Ed Voas stated this on Konfabulator's forum on Nov 9th...
(He is one of the lead developers of the Windows Version of Konfabulator)
I just wanted to see what Frogboy or others have to say. This sounds like it makes sense. I am a Konfabulator AND Desktop X User (yes, I am a paying registered user, not just a free user that hasn't "helped" the cause for both groups."

"In fact, we are right in line with Desktop X. I verified this this AM. For example, I looked at the Desktop X digital clock widget, and it's private memory was 4MB. A more complex K widget, The Weather, took about 4.5MB of private memory. Private memory is the memory actually allocated by the process. The number you see in Task Manager is the amount of total memory used in RAM, but this is not memory that is necessarily used. This memory includes shared libraries, etc. that are linked and loaded on app launch. Typically, this amount of space is not stuff that's actually used more than once (bringup) if at all. When the OS needs more memory, it will page this memory out and reduce the working set of the application to just what's needed. But if you have a bunch of free RAM, it won't get paged. But you don't NEED it to get paged.

So for example, that same Desktop X widget showed me:

4MB private memory
2MB working set (this is what you'll see in Task Manager)
10MB max working set

Note that last number. Considering our smaller widgets take around that or less (larger ones take more - and the more images, then certainly that's more ram), you'll note that we are not that far off. The Weather showed:

4.5M private
12 MB working
12 MB max

The difference here is that we aren't calling anything to force us to page out. When I do that, I get:

4.5 MB private
2 MB working
12 MB max

You'll note that our working set looks about the same as desktop X. If i call this API to page ourselves out every minute, I can get our working set to about 400K, but at that point, you have to page your application in every time something interesting happens. Plus if you keep paging out, you'll keep the disk access hot, potentially stopping a portable's hard disk from spinning down. So clearly that's not desired. So what I did last night was try an approach to flush ourselves to disk after we load a widget, and I don't call it again. This allows the widget to keep what it truly needs to run resident and removes the cruft from RAM.

What I am saying is true in any paged VM system. Mac OS has the same deal. If you look in top on the Mac, you'll see that some apps seem to take up ungodly amounts of memory, but a lot of this ends up being shared memory, or memory that can be paged out, RPRIV in top is the only number that really matters... it's the amount of RAM the app actually allocated.
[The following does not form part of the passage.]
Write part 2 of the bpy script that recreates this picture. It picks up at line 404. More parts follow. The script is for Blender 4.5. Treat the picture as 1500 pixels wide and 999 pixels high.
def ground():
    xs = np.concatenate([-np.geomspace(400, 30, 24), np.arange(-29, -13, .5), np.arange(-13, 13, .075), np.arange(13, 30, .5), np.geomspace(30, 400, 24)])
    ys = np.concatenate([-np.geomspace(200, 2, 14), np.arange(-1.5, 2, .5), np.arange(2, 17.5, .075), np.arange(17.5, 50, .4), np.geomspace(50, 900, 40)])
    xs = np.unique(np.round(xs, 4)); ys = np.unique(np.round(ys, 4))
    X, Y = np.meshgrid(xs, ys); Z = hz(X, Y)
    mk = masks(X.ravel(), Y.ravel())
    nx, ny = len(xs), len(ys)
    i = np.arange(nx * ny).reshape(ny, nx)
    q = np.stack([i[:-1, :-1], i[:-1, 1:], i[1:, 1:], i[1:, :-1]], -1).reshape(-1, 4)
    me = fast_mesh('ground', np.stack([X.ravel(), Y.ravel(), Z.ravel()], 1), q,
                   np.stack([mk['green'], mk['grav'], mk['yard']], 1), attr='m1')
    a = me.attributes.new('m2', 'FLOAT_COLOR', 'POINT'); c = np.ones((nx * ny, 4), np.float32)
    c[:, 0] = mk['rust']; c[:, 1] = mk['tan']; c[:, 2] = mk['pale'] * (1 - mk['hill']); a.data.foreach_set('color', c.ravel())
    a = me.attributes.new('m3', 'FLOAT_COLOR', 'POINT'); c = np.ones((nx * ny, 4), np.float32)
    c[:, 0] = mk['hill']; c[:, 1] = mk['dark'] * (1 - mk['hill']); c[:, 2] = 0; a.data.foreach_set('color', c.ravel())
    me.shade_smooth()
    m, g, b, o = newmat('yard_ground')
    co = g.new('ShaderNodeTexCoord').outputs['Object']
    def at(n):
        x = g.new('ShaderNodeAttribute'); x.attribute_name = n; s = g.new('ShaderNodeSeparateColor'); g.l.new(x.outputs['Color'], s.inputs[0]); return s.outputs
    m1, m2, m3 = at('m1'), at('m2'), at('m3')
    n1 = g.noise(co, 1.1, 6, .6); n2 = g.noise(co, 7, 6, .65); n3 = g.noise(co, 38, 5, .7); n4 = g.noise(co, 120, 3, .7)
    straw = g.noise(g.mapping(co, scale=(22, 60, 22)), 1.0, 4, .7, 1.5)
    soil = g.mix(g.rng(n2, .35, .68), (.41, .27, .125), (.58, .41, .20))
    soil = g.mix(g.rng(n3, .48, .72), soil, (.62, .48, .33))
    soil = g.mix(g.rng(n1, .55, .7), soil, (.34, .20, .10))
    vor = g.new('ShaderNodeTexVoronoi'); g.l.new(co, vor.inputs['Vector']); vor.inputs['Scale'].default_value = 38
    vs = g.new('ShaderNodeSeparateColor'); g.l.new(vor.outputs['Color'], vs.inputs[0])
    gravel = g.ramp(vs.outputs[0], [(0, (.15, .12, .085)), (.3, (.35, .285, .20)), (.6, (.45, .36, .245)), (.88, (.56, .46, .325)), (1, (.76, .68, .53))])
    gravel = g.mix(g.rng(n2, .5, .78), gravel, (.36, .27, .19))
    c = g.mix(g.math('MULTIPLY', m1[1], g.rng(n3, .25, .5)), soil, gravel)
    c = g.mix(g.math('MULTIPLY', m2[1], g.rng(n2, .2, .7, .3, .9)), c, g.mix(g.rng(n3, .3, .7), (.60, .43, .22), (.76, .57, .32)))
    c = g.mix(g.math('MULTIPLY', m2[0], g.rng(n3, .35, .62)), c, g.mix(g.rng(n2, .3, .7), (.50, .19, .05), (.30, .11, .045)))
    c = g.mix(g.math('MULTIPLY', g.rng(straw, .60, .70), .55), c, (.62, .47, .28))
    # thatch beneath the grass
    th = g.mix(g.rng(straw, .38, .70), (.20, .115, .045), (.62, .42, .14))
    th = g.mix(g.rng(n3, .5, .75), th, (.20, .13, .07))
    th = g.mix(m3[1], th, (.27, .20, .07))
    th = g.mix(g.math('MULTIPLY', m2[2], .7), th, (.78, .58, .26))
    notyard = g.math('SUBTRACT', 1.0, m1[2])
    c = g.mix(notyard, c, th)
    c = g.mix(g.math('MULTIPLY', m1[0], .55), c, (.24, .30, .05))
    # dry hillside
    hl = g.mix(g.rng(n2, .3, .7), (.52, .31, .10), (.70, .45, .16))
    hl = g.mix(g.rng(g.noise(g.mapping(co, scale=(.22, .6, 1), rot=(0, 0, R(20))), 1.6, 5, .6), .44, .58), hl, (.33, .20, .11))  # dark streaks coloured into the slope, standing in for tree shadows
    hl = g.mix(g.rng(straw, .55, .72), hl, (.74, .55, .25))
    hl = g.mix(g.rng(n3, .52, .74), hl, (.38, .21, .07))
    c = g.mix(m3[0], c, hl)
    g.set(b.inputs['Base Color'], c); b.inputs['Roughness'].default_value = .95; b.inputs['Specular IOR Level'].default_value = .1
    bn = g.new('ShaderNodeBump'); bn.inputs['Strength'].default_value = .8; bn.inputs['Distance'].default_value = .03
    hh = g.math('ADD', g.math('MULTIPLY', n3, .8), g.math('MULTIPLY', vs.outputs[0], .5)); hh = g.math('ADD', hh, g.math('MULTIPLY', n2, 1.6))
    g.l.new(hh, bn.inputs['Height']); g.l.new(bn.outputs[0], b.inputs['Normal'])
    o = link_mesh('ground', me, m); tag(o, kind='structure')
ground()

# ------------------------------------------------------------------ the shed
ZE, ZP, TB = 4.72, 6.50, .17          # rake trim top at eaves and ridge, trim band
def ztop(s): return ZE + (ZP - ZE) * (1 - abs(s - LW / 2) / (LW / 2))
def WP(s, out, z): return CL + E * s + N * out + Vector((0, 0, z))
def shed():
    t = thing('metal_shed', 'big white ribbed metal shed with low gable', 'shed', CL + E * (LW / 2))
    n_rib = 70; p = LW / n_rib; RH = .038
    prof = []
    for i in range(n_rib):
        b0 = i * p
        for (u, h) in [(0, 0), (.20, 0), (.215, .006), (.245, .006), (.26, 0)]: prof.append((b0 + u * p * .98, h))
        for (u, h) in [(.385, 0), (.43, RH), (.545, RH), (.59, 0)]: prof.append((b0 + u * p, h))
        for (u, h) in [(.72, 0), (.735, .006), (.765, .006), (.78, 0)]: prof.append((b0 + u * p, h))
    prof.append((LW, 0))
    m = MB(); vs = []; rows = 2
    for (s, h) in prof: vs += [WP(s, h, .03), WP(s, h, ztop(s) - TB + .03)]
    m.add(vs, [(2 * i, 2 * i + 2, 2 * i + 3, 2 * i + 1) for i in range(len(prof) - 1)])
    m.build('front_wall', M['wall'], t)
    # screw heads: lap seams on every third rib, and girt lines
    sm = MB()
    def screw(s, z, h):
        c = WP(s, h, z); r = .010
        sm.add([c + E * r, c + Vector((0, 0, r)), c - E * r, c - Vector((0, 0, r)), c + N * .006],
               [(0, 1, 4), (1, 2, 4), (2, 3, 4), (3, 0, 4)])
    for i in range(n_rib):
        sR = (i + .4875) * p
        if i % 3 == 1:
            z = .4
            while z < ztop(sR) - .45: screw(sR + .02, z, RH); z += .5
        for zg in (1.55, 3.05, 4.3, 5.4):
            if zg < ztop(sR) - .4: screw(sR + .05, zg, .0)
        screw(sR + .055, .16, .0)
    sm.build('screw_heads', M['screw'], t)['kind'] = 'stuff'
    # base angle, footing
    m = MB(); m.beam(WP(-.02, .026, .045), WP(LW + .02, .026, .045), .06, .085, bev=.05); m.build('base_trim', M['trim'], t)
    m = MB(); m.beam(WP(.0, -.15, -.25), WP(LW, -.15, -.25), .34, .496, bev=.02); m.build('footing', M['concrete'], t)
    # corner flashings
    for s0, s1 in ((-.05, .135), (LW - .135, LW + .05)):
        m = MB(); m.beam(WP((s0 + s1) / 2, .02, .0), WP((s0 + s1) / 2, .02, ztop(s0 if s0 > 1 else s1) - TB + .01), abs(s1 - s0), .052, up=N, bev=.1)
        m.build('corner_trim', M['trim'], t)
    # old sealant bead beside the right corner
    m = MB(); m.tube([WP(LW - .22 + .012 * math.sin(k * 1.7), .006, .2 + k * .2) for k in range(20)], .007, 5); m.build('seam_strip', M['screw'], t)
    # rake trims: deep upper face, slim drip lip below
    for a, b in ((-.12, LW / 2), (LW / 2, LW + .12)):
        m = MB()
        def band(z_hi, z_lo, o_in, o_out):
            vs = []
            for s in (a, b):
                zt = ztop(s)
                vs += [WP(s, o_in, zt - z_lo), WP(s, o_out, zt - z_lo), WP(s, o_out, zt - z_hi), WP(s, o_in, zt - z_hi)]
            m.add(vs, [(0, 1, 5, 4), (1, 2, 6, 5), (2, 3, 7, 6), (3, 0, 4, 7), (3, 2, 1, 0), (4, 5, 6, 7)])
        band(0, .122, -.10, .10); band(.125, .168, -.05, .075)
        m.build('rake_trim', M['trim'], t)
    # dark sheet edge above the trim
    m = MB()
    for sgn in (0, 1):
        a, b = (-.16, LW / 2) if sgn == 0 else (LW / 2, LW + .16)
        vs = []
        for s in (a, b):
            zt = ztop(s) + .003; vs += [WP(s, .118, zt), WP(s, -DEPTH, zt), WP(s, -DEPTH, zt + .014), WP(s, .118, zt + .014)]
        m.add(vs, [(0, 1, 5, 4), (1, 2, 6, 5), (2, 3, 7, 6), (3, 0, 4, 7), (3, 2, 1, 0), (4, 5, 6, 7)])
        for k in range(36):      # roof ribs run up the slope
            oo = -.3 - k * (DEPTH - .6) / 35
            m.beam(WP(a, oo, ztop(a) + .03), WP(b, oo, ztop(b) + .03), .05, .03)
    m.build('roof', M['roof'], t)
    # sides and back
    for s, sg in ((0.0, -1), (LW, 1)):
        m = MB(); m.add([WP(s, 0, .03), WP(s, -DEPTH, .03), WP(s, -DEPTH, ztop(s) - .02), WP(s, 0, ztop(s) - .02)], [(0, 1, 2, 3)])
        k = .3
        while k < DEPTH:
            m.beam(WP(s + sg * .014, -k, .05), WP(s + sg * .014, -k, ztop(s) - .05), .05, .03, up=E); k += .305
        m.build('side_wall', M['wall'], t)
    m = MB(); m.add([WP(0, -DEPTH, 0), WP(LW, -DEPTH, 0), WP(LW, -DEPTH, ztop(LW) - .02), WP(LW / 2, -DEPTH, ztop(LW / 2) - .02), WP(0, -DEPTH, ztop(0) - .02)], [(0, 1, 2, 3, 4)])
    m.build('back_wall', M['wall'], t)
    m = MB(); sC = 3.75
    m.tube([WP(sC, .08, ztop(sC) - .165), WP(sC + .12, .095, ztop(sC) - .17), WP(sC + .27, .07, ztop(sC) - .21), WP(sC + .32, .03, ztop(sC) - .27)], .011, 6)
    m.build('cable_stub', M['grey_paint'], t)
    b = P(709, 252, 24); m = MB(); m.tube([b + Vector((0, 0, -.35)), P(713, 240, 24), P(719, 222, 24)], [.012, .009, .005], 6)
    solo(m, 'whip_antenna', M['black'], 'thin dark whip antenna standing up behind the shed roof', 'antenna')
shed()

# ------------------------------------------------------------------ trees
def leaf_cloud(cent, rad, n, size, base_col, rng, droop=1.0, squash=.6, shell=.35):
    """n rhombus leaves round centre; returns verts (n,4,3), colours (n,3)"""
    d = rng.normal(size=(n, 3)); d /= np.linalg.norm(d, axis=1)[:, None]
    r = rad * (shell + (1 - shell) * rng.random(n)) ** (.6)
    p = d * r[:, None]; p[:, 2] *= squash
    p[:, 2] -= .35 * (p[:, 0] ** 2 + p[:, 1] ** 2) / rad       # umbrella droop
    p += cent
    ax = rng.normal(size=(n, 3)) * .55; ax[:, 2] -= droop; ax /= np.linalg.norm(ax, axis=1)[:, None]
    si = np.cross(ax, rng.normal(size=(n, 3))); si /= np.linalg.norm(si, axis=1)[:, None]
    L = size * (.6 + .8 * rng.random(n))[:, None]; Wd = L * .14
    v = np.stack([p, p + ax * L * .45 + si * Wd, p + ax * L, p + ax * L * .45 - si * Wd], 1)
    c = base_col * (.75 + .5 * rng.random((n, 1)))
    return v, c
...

As mentioned, that number on the PC is currently around 4-5MB. And as mentioned, that number is the same as Desktop X.

In short, my point is that Task Manager shows you typically everything the process needed to run unless you got so low on ram that it needed to page the application out. On my system, that number is 12M because I have 1.25G of RAM. If you have less RAM, I'd bet that number might be lower because its paged some of the app out. And like I said, we really (from empirical evidence) only need to keep around 2-3M in RAM max to keep the app responsive and not hitting the disk. I've already made that change so that people can feel better about what they see in Task Manager, but it's just an accounting illusion. But if it makes people feel better, so be it."

Comments
on Dec 08, 2004

Well actually he's not quite right.

Konfabulator does have higher-overhead than DesktopX which is largely due to a couple of things:

1) It has its own custom Java-run time that it has to used. We use what's built in.

2) Konfabulator requires that you run each Konfabulator widget in its own memory space. With DesktopX, you can import widgets into your DesktopX environment which let them run in one space. That can save a lot of memory as well.

Once you get passed that, there is also the fact that DesktopX does much more than Konfabulator. So even though DesktopX does use somewhat less memory than Konfabulator, it is able to do this despite having a lot more features than Konfabulator.

As I've said elsewhere, I don't think Konfabulator is a memory hog.  But it does use more memory than DesktopX and it uses more memory while providing less functionality.

Should that make the difference when purchasing one or the other or both? Not in my opinion. What it should come down to is what you are doing with these programs.

on Dec 09, 2004
What a refreshingly open discussion!